Awards, in the logic that we have learnt to associate with them, are dangerous: scarcity leverages prestige -- awards only mean something if a certain number of people win them. If they are for everyone who has produced some work that we can read meanings into, as is the currency of the postmodern world, then they would lose all significance. The multitudes that we live with yet struggle to reconcile with are that art is easy and art is impossible. And not merely because of the reasons that Emile Cioran posited. "As art sinks into paralysis and artists multiply.
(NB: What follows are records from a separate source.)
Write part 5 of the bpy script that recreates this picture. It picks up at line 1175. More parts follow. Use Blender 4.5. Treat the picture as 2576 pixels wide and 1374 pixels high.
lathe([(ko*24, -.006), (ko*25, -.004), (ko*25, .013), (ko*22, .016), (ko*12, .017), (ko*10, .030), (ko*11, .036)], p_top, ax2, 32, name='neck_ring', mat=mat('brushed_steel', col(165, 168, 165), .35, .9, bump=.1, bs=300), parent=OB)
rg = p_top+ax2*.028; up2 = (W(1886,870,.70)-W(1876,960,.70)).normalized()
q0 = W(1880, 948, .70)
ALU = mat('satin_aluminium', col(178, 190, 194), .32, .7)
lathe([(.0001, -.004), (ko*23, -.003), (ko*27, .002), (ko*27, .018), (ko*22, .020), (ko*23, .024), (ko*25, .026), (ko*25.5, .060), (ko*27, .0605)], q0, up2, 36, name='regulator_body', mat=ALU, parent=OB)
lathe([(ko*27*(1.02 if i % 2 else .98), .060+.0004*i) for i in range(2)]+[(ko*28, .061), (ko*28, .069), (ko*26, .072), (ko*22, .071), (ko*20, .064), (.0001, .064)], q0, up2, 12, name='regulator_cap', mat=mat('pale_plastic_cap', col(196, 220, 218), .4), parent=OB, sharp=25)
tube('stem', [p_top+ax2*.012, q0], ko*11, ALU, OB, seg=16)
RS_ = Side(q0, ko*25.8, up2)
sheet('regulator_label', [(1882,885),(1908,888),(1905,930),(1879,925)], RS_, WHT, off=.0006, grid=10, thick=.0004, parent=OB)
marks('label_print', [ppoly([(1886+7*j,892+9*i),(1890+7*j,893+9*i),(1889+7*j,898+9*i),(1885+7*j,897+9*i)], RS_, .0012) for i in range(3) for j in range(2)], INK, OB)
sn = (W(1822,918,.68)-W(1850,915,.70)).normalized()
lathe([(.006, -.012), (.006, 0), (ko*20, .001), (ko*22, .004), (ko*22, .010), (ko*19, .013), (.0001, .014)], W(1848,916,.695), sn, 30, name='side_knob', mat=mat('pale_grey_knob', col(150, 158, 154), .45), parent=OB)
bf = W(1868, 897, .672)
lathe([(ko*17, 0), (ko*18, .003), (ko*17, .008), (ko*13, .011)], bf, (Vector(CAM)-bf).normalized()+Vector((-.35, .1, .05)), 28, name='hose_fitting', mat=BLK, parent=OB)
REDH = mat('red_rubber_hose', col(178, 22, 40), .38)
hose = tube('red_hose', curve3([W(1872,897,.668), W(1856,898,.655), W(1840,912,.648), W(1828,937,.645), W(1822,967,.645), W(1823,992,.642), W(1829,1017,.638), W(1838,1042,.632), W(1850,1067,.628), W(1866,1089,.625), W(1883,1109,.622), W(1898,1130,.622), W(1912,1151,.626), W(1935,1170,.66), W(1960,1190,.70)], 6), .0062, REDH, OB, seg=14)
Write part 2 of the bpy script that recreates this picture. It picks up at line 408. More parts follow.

This anomaly ceases if we realise that art, on its way to exhaustion, has become both impossible and easy." In a patriarchal, capitalist society where we are still grappling with the baggage of colonisation and its ever-evolving manifestations, we wonder if anything worth saying can even be said.

In the absence of an environment where free thought can flourish and artistes are financially secure, there is little that can be achieved from analysing someone’s win in a linear way.

Next-door neighbour India, post the BJP, has democratised things. Even ordinary people can now make nominations. But India has also received a lot of criticism for giving out more Padma Shri awards during election years. Padma Shris are given for distinguished service in any field -- arts, science, social work, and public affairs.

The concern is that these awards are not just awards, they symbolise state patronage. The dynamic is problematic. Ghalib, for instance, wrote a qasidah for Queen Victoria to ask for the title of Mihr-Khwan. The Ghalib that we know and read is not the Ghalib that got state patronage, although we wish that he had had social security to fall back on. The point of bringing this up is not to forge an equivalence but to highlight that this is a two-edged sword vying for recognition by the state can be a slippery slope, and receiving the award can still be hard to reconcile with. In the absence of an environment where free thought can flourish and artistes are financially secure, there is little that can be achieved from analysing someone’s win in a linear way. Awards are not only emblematic of power but also reinforce power hierarchies. Even if we democratise processes, we might only be able to appreciate the value of art only when we look back.